BLESSED CARCANO

North Transept Spire-G8
Born in Milan in 1427, Michele Carcano joined the Franciscan Order in the convent of Santa Croce in Boscaglia, Como, probably influenced by the sermons of San Bernardino da Siena (St. Bernardino of Siena). Few documents have survived since St. Carcano preached in vernacular Italian; hence, it is rather hard to define his characteristics. We can, however, say that he was a typical representative of the second generation of popular preachers of the Franciscan Order, who completed moral preaching with exquisitely social actions. His name is also associated with the construction of the first Monte di Pietà (pawnshop) in Perugia in 1462. He was invited to the city by Bishop Ermolao Barbaro, recently appointed governor of the city in Umbria, who probably planned on having him preach against the Jewish usurers.
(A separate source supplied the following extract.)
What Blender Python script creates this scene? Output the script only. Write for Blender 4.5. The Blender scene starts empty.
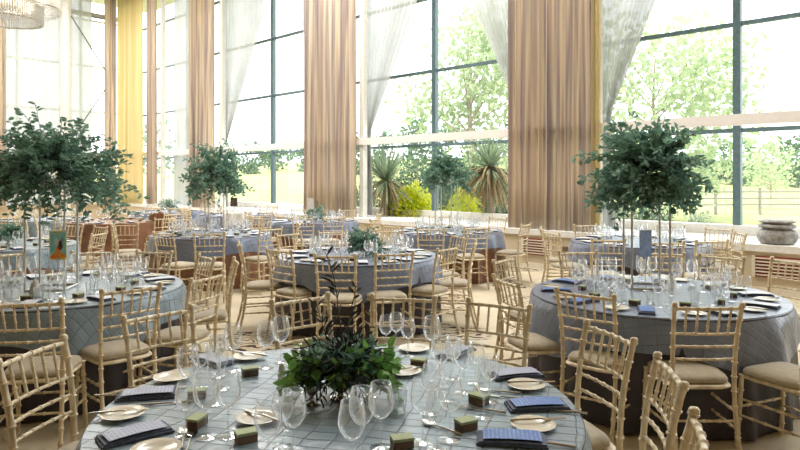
import bpy, math, random
from mathutils import Vector, Matrix
R = math.radians
PI = math.pi
rnd = random.Random(7)
sc = bpy.context.scene
col = sc.collection

# ------------------------------------------------------------------ camera
EYE, F, HOR = 1.65, 640.0, 178.0
cam = bpy.data.cameras.new('camera')
cam.sensor_width = 36; cam.lens = 36 * F / 800; cam.shift_y = -(225 - HOR) / 800
cam.clip_end = 600
camo = bpy.data.objects.new('camera', cam); col.objects.link(camo)
camo.location = (0, 0, EYE); camo.rotation_euler = (PI / 2, 0, 0)
sc.camera = camo

def at(px, py, z=0.0):
    y = (EYE - z) * F / (py - HOR)
    return ((px - 400) * y / F, y)

# room axes: n = towards the window wall, t = along it (away, to the left)
def W(n, t, z=0.0):
    return Vector((.696 * n - .718 * t, .718 * n + .696 * t, z))

# ------------------------------------------------------------------ materials
def newmat(name):
    m = bpy.data.materials.new(name); m.use_nodes = True
    nt = m.node_tree; b = nt.nodes['Principled BSDF']
    return m, nt, b

def coords(nt, scale=(1, 1, 1)):
    tc = nt.nodes.new('ShaderNodeTexCoord'); mp = nt.nodes.new('ShaderNodeMapping')
    mp.inputs['Scale'].default_value = scale
    nt.links.new(tc.outputs['Object'], mp.inputs['Vector'])
    return mp.outputs['Vector']

def ramp(nt, fac, stops):
    r = nt.nodes.new('ShaderNodeValToRGB')
    e = r.color_ramp.elements
    e[0].position, e[0].color = stops[0][0], (*stops[0][1], 1)
    e[1].position, e[1].color = stops[-1][0], (*stops[-1][1], 1)
    for p, c in stops[1:-1]:
        x = e.new(p); x.color = (*c, 1)
    nt.links.new(fac, r.inputs['Fac'])
    return r.outputs['Color']

def noise(nt, vec, scale, detail=3, rough=.5):
    n = nt.nodes.new('ShaderNodeTexNoise')
    n.inputs['Scale'].default_value = scale; n.inputs['Detail'].default_value = detail
    n.inputs['Roughness'].default_value = rough
    nt.links.new(vec, n.inputs['Vector'])
    return n.outputs['Fac']

def bump(nt, b, h, strength, dist=.01):
    bp = nt.nodes.new('ShaderNodeBump'); bp.inputs['Strength'].default_value = strength
    bp.inputs['Distance'].default_value = dist
    nt.links.new(h, bp.inputs['Height']); nt.links.new(bp.outputs['Normal'], b.inputs['Normal'])

def plain(name, c1, c2=None, rough=.5, metal=0, scale=20, stretch=(1, 1, 1), bmp=0, sheen=0, spec=.5):
    m, nt, b = newmat(name)
    c2 = c2 or tuple(min(1, x * 1.12) for x in c1)
    v = coords(nt, stretch); f = noise(nt, v, scale)
    nt.links.new(ramp(nt, f, [(.35, c1), (.65, c2)]), b.inputs['Base Color'])
    b.inputs['Roughness'].default_value = rough; b.inputs['Metallic'].default_value = metal
    b.inputs['Specular IOR Level'].default_value = spec
    if sheen: b.inputs['Sheen Weight'].default_value = sheen
    if bmp: bump(nt, b, f, bmp)
    return m

def translucent(name, c1, c2, amount, transp=0.0, scale=6, stretch=(1, 1, 1), rough=.8):
    m, nt, b = newmat(name)
    out = nt.nodes['Material Output']
    v = coords(nt, stretch); f = noise(nt, v, scale)
    c = ramp(nt, f, [(.35, c1), (.65, c2)])
    nt.links.new(c, b.inputs['Base Color']); b.inputs['Roughness'].default_value = rough
    b.inputs['Specular IOR Level'].default_value = .2
    tr = nt.nodes.new('ShaderNodeBsdfTranslucent'); nt.links.new(c, tr.inputs['Color'])
    mx = nt.nodes.new('ShaderNodeMixShader'); mx.inputs['Fac'].default_value = amount
    nt.links.new(b.outputs[0], mx.inputs[1]); nt.links.new(tr.outputs[0], mx.inputs[2])
    last = mx
    if transp:
        tp = nt.nodes.new('ShaderNodeBsdfTransparent')
        m2 = nt.nodes.new('ShaderNodeMixShader'); m2.inputs['Fac'].default_value = transp
        nt.links.new(mx.outputs[0], m2.inputs[1]); nt.links.new(tp.outputs[0], m2.inputs[2])
        last = m2
    nt.links.new(last.outputs[0], out.inputs['Surface'])
    return m

def thin_glass(name, tint=(1, 1, 1), add=.03, mul=1.0, milky=0.0, rough=.02, power=4, edge=0):
    m, nt, b = newmat(name); out = nt.nodes['Material Output']
    tp = nt.nodes.new('ShaderNodeBsdfTransparent'); tp.inputs['Color'].default_value = (*tint, 1)
    gl = nt.nodes.new('ShaderNodeBsdfGlossy'); gl.inputs['Roughness'].default_value = rough
    gl.inputs['Color'].default_value = (1, 1, 1, 1)
    lw = nt.nodes.new('ShaderNodeLayerWeight'); lw.inputs['Blend'].default_value = .5
    fr = nt.nodes.new('ShaderNodeMath'); fr.operation = 'POWER'; fr.inputs[1].default_value = power
    nt.links.new(lw.outputs['Facing'], fr.inputs[0])
    ma = nt.nodes.new('ShaderNodeMath'); ma.operation = 'MULTIPLY_ADD'; ma.use_clamp = True
    ma.inputs[1].default_value = mul; ma.inputs[2].default_value = add
    nt.links.new(fr.outputs[0], ma.inputs[0])
    mx = nt.nodes.new('ShaderNodeMixShader')
    nt.links.new(ma.outputs[0], mx.inputs['Fac'])
    nt.links.new(tp.outputs[0], mx.inputs[1]); nt.links.new(gl.outputs[0], mx.inputs[2])
    last = mx
    if milky:
        ml = nt.nodes.new('ShaderNodeMath'); ml.operation = 'MULTIPLY_ADD'; ml.use_clamp = True
        ml.inputs[1].default_value = edge; ml.inputs[2].default_value = milky; nt.links.new(fr.outputs[0], ml.inputs[0])
        tr = nt.nodes.new('ShaderNodeBsdfTranslucent'); tr.inputs['Color'].default_value = (.95, .97, 1, 1)
        m2 = nt.nodes.new('ShaderNodeMixShader'); nt.links.new(ml.outputs[0], m2.inputs['Fac'])
        nt.links.new(mx.outputs[0], m2.inputs[1]); nt.links.new(tr.outputs[0], m2.inputs[2]); last = m2
    nt.links.new(last.outputs[0], out.inputs['Surface'])
    return m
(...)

Like other famous missionaries of the time, he repeatedly preached also in favour of the crusades. Though he was banished from the Duchy of Milan by Galeazzo Maria Sforza in 1471, in 1473 he was elected guardian of the convent of Sant’Angelo in Milan, and was appointed Provincial Vicar of the Franciscan Order in 1475. Beato Carcano died in Lodi in 1484 after suddenly feeling ill at the pulpit. Beato Carcano’s statue at the top of spire G8 stylistically stands apart from the other statues that crown the Duomo. The profile is not particularly harmonious but is, instead, rather stiff. In fact, it is one of the recent works produced for the Duomo. Based on the original scale model by Lanfranco Frigeri, the statue was later made by Mario Bassetti in ca. 1951. Beato Carcano is portrayed hooded and entirely wrapped in a large cloak featuring stiff folds. His thin sharp face appears from under the hood, looking to the right, to the East where the sun rises.